Problem to solve: Filter the listing below, copying every line in which the word "Python" appears.

## begin Input material

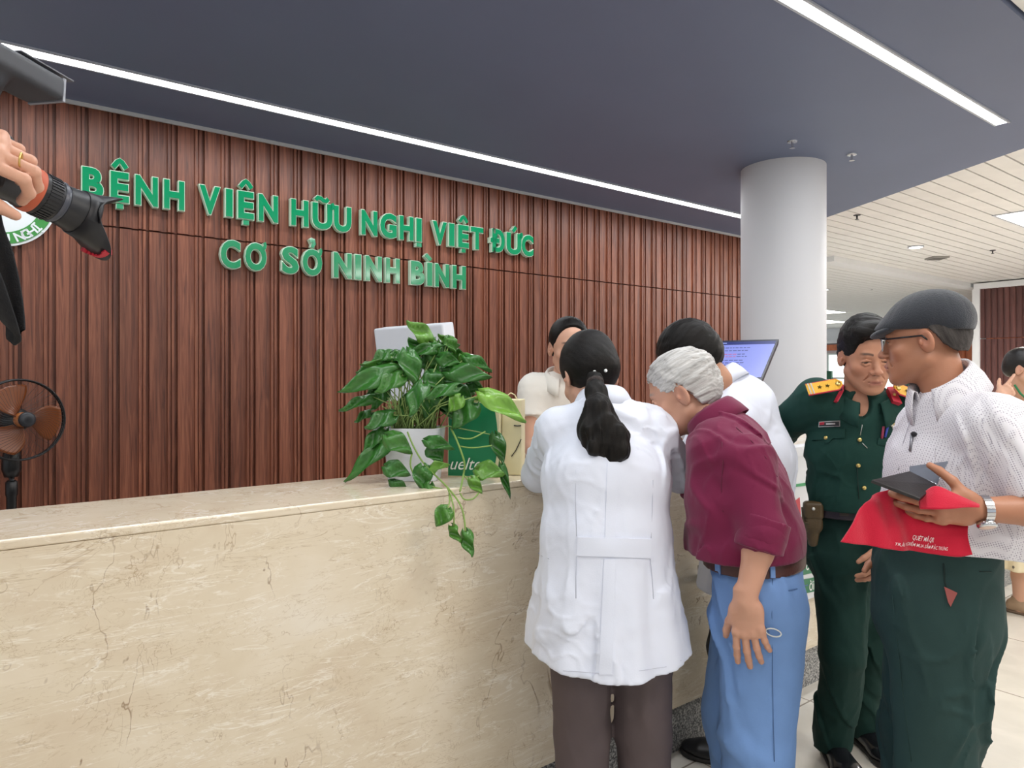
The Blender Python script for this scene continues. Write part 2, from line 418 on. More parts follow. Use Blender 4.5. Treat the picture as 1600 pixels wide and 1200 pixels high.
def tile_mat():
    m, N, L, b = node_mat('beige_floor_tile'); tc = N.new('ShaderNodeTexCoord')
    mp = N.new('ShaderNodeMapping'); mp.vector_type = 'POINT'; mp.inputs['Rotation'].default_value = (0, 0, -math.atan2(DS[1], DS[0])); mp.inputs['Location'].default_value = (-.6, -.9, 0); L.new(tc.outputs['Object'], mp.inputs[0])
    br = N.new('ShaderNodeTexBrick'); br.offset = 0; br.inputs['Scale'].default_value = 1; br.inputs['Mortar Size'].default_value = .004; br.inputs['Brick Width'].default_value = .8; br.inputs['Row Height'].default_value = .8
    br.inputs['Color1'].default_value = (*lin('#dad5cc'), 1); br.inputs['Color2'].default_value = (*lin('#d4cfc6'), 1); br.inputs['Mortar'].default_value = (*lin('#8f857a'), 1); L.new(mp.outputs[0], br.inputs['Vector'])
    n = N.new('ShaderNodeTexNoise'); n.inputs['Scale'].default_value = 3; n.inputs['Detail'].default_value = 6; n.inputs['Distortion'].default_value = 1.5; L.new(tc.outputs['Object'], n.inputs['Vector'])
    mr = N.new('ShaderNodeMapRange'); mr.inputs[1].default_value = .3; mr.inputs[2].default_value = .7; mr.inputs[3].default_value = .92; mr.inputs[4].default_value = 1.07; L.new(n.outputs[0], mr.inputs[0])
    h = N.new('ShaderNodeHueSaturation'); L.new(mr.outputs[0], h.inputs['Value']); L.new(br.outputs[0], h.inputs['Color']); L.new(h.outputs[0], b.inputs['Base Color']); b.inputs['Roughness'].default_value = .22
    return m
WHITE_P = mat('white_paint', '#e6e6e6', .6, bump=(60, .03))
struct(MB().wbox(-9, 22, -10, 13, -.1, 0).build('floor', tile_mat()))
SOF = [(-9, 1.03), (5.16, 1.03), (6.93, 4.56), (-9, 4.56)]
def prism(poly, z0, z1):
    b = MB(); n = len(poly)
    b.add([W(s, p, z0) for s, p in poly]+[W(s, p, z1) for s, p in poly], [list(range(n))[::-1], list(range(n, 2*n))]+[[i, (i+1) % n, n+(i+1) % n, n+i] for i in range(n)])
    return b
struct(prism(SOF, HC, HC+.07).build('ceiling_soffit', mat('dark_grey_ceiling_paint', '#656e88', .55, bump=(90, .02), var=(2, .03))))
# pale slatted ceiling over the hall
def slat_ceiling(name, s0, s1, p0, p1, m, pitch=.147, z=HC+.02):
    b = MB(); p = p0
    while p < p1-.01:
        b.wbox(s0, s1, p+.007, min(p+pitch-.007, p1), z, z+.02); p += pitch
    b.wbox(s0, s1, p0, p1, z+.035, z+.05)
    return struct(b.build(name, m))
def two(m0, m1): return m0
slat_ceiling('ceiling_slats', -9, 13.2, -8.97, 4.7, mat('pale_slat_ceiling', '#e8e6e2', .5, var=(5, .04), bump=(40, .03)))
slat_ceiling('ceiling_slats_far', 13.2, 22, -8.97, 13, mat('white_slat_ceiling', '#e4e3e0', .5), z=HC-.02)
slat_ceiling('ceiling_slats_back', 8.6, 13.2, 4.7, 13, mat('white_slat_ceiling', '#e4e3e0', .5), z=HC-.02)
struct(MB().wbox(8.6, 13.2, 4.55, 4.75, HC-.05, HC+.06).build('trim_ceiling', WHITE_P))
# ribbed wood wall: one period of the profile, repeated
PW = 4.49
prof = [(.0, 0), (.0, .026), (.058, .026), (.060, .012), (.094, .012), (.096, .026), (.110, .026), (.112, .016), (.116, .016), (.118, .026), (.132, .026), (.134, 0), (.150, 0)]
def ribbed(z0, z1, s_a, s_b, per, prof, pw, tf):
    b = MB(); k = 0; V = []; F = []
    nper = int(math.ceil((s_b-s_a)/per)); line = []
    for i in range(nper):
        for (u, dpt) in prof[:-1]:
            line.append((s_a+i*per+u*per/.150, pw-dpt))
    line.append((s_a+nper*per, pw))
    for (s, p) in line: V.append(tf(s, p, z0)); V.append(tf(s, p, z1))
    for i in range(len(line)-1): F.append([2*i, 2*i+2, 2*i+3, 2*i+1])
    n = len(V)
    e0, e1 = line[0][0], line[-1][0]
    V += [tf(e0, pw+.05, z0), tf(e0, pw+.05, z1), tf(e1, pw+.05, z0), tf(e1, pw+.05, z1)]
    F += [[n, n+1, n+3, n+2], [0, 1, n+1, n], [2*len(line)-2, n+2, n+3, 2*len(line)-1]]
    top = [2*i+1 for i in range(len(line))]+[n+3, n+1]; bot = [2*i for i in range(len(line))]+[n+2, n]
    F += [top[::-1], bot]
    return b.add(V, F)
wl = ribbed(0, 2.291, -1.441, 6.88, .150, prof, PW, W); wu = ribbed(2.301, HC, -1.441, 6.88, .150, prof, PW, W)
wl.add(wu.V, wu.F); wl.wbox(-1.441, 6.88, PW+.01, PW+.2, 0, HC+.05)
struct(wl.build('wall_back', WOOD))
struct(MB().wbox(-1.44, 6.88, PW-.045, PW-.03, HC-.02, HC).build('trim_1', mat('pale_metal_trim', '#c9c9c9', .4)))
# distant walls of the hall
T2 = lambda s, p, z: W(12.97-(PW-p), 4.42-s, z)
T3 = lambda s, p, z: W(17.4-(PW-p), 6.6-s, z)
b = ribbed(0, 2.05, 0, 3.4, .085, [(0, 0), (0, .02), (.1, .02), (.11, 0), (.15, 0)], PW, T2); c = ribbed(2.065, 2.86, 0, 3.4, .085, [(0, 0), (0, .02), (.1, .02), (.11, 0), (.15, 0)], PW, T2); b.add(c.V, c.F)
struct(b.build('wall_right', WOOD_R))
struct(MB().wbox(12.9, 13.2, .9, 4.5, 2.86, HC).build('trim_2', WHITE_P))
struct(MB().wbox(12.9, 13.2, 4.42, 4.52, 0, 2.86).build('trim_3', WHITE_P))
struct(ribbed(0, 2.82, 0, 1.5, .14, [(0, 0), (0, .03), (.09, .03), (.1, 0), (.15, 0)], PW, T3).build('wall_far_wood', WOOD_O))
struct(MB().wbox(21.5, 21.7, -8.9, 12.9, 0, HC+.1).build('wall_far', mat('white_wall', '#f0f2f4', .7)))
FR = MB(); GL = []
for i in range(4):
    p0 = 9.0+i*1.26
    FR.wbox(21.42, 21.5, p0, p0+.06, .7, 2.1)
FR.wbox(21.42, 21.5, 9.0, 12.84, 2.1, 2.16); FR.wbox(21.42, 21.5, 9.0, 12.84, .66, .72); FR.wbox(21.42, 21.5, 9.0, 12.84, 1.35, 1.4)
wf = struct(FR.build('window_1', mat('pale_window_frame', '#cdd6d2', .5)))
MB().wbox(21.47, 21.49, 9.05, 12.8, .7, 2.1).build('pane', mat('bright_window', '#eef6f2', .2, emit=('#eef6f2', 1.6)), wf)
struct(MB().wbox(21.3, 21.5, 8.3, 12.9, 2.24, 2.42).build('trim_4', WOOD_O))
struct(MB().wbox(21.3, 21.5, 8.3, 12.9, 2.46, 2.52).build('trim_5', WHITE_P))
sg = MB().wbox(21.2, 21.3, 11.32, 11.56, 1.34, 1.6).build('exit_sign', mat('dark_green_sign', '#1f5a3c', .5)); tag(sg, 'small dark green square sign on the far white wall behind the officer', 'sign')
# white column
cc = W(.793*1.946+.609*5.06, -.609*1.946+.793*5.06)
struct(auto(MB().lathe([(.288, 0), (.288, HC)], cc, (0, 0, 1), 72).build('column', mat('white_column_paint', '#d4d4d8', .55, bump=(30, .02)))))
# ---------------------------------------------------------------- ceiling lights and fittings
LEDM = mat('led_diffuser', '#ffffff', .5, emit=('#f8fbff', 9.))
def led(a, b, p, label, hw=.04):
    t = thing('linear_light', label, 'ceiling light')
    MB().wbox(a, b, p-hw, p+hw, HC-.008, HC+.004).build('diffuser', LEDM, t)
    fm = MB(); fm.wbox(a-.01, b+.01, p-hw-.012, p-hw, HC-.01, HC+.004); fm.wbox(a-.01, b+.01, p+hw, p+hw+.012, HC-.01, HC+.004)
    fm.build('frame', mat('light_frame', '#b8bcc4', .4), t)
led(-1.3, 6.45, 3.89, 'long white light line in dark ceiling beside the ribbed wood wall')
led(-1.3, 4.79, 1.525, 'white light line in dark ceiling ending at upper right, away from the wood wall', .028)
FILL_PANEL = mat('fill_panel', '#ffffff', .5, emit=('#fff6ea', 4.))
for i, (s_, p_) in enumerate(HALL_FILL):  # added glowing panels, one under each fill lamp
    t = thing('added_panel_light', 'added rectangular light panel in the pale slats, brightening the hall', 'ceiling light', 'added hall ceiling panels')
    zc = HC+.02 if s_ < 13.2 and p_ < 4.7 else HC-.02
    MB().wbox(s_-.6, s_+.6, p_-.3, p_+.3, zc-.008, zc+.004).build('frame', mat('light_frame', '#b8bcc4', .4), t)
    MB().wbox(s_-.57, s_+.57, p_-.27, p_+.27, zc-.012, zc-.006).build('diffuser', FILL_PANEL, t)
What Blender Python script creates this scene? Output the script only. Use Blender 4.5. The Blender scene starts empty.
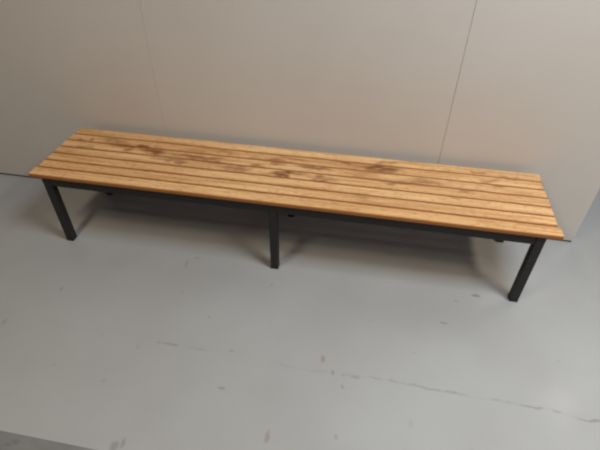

## end Input material

Result of this task:
The Blender Python script for this scene continues. Write part 2, from line 418 on. More parts follow. Use Blender 4.5. Treat the picture as 1600 pixels wide and 1200 pixels high.
What Blender Python script creates this scene? Output the script only. Use Blender 4.5. The Blender scene starts empty.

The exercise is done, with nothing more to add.